• [Your instructions]: Please restate, exactly as written, the lines running from the beginning of the material through the line that has "bm = bmesh.new(); box(bm, XR" in it.

--- begin ---

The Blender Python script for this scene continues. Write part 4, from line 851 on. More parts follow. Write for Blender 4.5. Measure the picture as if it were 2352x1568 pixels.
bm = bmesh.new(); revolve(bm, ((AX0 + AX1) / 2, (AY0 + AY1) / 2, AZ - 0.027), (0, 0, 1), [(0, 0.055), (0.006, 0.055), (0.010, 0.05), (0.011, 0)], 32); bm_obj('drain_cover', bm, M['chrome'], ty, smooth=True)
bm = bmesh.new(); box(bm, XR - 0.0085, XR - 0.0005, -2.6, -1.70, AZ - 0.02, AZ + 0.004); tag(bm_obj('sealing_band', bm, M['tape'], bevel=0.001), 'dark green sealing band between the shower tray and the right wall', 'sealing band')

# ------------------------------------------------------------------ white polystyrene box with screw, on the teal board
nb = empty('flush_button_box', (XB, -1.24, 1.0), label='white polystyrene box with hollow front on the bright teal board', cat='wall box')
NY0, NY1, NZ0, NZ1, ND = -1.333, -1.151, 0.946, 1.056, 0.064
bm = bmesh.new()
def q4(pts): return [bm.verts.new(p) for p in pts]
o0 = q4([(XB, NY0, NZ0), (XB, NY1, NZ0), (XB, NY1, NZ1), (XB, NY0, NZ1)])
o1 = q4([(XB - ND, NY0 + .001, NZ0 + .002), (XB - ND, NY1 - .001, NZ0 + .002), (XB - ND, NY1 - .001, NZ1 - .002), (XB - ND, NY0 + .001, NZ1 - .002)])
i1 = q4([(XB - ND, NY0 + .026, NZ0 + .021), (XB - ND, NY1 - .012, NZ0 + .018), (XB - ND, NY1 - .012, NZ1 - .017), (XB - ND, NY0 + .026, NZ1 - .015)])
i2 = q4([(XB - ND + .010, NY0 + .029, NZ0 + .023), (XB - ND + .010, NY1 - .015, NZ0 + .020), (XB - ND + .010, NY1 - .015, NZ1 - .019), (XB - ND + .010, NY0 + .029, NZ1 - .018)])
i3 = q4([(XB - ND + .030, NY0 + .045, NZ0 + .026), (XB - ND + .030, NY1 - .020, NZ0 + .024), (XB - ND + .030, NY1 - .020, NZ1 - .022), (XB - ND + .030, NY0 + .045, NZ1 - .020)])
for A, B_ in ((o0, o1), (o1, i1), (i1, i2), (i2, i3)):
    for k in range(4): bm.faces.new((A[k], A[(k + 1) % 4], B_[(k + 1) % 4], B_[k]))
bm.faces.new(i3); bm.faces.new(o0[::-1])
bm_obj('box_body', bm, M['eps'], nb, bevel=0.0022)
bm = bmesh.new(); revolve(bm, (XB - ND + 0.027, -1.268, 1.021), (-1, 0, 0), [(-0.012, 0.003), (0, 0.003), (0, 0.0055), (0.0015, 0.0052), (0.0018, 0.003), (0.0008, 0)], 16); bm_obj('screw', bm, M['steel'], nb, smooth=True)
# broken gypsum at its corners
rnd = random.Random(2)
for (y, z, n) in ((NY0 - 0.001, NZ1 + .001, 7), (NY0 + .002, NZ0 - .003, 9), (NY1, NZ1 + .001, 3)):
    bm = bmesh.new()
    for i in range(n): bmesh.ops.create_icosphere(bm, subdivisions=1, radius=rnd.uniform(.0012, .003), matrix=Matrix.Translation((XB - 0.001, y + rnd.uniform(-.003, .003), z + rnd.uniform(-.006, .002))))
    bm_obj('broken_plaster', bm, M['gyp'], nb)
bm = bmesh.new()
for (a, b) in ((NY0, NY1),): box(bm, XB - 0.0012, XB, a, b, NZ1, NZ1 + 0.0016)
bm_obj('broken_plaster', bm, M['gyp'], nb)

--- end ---

• [Task answer]:
The Blender Python script for this scene continues. Write part 4, from line 851 on. More parts follow. Write for Blender 4.5. Measure the picture as if it were 2352x1568 pixels.
bm = bmesh.new(); revolve(bm, ((AX0 + AX1) / 2, (AY0 + AY1) / 2, AZ - 0.027), (0, 0, 1), [(0, 0.055), (0.006, 0.055), (0.010, 0.05), (0.011, 0)], 32); bm_obj('drain_cover', bm, M['chrome'], ty, smooth=True)
bm = bmesh.new(); box(bm, XR - 0.0085, XR - 0.0005, -2.6, -1.70, AZ - 0.02, AZ + 0.004); tag(bm_obj('sealing_band', bm, M['tape'], bevel=0.001), 'dark green sealing band between the shower tray and the right wall', 'sealing band')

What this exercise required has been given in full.